* Begin Dataset records *

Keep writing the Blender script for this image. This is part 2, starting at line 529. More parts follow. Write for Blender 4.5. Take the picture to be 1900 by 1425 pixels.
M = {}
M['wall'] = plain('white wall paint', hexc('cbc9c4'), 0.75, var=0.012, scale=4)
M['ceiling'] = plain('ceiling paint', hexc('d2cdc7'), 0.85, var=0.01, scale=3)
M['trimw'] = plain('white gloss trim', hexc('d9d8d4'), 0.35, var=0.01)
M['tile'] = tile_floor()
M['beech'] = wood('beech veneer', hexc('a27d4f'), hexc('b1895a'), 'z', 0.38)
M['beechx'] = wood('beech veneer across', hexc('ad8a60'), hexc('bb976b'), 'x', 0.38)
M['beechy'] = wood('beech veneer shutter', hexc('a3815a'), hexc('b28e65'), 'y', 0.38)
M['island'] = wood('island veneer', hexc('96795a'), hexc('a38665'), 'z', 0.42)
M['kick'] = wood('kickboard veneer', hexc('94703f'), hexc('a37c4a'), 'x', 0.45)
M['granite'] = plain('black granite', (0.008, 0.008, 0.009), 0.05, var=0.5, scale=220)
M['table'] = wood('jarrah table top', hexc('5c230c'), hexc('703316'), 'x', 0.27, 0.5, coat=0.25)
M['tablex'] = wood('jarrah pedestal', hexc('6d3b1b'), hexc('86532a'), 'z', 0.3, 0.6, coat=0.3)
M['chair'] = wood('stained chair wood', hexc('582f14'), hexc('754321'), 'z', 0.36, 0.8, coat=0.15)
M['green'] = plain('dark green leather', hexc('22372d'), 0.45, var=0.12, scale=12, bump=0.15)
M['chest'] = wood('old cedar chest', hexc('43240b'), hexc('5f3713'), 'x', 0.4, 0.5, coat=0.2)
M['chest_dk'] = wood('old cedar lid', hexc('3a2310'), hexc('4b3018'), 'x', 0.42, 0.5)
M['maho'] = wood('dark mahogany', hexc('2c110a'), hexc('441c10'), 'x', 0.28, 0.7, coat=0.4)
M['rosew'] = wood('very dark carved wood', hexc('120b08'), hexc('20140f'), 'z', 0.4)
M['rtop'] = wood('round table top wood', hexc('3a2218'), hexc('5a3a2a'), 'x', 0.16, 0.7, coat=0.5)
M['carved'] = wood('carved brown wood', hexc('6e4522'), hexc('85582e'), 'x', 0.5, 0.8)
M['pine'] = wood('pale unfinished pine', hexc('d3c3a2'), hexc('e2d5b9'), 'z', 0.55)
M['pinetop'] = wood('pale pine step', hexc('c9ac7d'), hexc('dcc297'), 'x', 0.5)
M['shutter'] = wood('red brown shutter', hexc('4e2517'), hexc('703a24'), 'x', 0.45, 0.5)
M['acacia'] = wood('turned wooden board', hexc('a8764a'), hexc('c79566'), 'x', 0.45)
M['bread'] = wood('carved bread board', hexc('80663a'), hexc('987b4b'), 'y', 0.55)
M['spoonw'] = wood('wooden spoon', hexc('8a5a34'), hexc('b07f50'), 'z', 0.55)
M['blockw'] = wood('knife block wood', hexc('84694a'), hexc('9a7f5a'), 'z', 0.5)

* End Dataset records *
* Begin Dataset records *

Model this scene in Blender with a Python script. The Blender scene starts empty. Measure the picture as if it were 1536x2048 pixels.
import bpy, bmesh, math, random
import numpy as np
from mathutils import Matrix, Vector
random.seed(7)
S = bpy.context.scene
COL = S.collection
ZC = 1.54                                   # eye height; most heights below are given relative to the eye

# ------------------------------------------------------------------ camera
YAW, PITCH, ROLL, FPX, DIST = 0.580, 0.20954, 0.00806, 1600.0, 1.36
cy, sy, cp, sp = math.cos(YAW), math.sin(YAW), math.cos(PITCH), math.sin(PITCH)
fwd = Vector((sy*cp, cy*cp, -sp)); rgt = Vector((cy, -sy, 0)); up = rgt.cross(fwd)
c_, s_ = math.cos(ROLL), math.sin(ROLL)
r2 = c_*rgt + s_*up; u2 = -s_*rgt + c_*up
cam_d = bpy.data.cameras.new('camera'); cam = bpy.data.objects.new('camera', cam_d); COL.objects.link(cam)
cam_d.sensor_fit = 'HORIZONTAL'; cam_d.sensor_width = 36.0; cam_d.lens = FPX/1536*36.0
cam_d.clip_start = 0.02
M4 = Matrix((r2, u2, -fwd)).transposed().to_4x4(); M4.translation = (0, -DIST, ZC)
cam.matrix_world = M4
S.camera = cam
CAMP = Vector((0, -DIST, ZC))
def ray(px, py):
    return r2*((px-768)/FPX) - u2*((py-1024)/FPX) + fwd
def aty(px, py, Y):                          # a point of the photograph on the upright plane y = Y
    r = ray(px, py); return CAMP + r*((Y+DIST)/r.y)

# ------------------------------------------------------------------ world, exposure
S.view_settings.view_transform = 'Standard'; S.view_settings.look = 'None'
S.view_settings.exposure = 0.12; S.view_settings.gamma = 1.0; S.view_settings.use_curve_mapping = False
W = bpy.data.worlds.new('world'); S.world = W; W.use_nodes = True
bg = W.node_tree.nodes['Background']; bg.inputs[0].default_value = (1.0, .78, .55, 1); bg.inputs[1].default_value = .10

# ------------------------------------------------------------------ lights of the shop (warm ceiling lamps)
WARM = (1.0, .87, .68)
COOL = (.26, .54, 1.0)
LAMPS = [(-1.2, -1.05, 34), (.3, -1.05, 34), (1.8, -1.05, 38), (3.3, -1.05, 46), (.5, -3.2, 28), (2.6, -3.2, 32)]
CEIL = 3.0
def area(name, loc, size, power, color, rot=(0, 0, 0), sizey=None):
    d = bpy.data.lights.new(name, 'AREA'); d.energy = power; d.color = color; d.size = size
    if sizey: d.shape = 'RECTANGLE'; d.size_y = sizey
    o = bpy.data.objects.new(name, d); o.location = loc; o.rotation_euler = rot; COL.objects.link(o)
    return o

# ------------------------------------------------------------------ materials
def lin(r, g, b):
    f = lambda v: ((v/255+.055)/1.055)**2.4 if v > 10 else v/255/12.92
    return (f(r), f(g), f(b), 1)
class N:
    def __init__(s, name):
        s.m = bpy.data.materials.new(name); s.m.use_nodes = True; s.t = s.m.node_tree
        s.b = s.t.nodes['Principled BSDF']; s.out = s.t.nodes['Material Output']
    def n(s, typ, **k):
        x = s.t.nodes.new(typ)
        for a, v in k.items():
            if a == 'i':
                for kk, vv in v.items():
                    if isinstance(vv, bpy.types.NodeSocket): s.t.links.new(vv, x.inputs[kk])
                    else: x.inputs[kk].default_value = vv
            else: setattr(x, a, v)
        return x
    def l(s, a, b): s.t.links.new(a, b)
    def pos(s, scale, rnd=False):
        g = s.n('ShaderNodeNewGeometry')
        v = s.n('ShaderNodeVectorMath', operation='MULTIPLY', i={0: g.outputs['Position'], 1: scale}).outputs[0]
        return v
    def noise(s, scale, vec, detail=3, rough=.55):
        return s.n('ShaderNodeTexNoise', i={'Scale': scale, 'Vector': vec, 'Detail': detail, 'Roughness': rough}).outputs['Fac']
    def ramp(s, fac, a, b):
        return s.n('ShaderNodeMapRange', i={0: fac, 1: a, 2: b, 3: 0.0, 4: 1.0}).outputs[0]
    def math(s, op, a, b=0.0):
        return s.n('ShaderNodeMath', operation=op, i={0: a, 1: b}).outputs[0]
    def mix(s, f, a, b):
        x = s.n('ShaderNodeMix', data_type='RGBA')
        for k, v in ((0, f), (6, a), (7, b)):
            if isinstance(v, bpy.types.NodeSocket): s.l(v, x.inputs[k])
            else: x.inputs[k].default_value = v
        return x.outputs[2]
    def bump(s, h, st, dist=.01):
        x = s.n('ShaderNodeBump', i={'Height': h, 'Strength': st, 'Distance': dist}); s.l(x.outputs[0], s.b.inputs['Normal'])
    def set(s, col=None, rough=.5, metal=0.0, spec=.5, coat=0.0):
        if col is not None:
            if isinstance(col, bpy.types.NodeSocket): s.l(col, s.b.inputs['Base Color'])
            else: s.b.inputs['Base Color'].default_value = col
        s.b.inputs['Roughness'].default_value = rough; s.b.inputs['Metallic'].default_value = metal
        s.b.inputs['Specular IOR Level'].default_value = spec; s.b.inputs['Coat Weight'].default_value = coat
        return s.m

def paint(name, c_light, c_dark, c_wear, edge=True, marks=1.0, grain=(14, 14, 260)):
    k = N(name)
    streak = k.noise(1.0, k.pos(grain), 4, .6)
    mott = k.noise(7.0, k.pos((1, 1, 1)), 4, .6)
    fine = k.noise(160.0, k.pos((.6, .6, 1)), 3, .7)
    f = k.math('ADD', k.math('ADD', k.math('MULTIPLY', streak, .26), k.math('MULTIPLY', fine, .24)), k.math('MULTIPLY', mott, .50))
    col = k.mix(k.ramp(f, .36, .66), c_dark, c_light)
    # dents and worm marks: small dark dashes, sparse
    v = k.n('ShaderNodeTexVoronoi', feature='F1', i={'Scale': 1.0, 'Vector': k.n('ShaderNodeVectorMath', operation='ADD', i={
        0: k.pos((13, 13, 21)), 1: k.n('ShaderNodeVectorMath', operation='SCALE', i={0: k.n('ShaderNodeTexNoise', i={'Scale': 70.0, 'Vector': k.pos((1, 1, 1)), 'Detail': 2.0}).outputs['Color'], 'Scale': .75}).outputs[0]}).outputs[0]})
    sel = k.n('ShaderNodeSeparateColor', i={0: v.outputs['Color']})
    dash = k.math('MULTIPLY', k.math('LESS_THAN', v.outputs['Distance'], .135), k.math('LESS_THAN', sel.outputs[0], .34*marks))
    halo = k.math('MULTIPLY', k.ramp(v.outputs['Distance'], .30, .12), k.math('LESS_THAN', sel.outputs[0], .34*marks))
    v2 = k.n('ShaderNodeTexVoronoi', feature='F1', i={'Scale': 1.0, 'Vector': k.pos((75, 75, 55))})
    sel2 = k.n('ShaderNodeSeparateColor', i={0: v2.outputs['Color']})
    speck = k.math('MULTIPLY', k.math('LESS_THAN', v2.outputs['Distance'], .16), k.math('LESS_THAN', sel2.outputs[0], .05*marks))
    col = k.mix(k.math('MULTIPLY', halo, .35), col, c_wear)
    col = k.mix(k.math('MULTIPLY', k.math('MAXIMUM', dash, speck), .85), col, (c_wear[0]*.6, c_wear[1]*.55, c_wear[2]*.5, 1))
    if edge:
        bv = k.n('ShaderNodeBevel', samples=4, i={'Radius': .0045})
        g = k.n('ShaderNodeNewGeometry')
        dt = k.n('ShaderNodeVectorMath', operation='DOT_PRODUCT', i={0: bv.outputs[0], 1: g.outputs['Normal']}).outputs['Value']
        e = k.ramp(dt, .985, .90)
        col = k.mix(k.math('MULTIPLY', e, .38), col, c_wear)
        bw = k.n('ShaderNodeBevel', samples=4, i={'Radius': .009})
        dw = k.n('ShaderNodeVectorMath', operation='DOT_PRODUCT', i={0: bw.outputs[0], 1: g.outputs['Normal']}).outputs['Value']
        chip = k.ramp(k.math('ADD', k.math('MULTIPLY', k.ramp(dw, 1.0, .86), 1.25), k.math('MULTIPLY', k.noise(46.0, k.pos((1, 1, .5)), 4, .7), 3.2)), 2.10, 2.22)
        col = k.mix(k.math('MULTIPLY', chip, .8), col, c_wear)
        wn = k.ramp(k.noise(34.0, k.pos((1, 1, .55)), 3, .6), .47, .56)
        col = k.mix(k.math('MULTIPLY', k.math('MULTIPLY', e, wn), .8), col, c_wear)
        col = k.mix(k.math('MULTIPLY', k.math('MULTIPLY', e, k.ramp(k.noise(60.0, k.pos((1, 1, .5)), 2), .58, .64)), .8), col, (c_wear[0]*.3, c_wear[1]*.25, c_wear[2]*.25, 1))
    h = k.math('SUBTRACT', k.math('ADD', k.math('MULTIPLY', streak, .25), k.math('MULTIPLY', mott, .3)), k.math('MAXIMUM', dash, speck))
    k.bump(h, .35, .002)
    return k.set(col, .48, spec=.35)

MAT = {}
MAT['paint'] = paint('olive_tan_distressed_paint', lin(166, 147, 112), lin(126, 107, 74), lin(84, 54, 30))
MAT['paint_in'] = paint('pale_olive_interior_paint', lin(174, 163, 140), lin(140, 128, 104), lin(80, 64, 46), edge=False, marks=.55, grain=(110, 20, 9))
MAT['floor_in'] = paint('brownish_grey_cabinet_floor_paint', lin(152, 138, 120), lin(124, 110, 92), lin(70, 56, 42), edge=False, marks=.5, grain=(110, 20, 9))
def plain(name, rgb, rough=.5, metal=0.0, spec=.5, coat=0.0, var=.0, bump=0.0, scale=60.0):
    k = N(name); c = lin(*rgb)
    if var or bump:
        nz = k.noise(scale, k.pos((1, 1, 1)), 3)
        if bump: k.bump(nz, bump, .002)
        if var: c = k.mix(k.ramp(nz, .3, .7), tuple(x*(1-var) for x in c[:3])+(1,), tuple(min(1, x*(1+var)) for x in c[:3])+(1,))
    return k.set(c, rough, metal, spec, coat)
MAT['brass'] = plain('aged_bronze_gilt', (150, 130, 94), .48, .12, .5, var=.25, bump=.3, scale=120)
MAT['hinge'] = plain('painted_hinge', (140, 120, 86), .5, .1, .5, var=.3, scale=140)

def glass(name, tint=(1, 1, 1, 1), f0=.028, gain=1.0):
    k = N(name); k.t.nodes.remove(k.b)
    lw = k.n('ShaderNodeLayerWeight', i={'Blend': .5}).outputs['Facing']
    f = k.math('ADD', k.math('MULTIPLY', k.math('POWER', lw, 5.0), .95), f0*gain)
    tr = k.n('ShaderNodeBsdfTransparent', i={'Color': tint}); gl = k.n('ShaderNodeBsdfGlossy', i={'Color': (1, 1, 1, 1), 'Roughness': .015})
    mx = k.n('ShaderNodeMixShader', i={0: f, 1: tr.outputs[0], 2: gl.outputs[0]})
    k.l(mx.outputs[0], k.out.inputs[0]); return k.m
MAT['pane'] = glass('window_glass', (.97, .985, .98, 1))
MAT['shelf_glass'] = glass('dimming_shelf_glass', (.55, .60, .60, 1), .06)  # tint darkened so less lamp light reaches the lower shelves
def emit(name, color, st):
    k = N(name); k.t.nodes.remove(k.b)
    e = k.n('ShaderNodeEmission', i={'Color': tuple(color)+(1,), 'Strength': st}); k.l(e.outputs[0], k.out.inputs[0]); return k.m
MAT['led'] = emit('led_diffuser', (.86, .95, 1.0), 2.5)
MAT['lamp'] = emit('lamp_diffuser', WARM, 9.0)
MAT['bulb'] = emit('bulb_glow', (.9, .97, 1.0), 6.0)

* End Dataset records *
* Begin Dataset records *

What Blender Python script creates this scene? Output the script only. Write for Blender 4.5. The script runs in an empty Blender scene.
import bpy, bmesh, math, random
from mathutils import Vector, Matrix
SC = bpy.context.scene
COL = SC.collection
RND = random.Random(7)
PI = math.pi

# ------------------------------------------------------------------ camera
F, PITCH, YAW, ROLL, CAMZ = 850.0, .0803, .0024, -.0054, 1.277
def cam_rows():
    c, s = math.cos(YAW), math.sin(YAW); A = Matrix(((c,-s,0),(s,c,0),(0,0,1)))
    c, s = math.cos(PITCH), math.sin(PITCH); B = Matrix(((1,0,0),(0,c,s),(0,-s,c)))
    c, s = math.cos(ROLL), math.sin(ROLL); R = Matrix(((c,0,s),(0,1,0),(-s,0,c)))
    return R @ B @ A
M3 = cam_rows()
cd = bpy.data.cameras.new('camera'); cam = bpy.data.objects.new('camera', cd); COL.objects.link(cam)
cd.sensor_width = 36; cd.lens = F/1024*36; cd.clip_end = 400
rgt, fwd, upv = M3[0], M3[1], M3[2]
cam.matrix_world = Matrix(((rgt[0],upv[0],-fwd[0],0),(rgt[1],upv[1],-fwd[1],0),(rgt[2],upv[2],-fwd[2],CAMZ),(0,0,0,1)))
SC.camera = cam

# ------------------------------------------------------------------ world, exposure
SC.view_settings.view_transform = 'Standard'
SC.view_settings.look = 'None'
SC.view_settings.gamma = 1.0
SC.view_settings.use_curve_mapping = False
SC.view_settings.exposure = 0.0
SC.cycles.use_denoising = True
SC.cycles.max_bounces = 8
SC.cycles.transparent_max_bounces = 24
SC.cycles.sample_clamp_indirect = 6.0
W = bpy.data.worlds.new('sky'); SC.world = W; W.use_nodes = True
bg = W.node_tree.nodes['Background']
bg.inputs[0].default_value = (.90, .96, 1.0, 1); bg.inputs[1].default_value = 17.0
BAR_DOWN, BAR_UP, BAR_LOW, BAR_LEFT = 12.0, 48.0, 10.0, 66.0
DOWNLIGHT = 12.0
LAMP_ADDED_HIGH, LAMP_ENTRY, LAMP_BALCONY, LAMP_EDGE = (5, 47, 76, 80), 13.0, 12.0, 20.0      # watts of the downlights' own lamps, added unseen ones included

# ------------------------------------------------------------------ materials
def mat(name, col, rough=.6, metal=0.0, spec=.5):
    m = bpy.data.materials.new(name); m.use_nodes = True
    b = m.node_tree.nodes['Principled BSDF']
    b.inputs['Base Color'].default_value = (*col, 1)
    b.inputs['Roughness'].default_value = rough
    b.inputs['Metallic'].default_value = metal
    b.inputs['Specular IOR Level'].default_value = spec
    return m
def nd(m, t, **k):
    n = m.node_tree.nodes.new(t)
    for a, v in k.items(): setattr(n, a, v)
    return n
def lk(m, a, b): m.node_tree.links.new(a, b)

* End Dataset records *

Copy in full each line that holds the word "scene".

Model this scene in Blender with a Python script. The Blender scene starts empty. Measure the picture as if it were 1536x2048 pixels.
S = bpy.context.scene
What Blender Python script creates this scene? Output the script only. Write for Blender 4.5. The script runs in an empty Blender scene.
SC = bpy.context.scene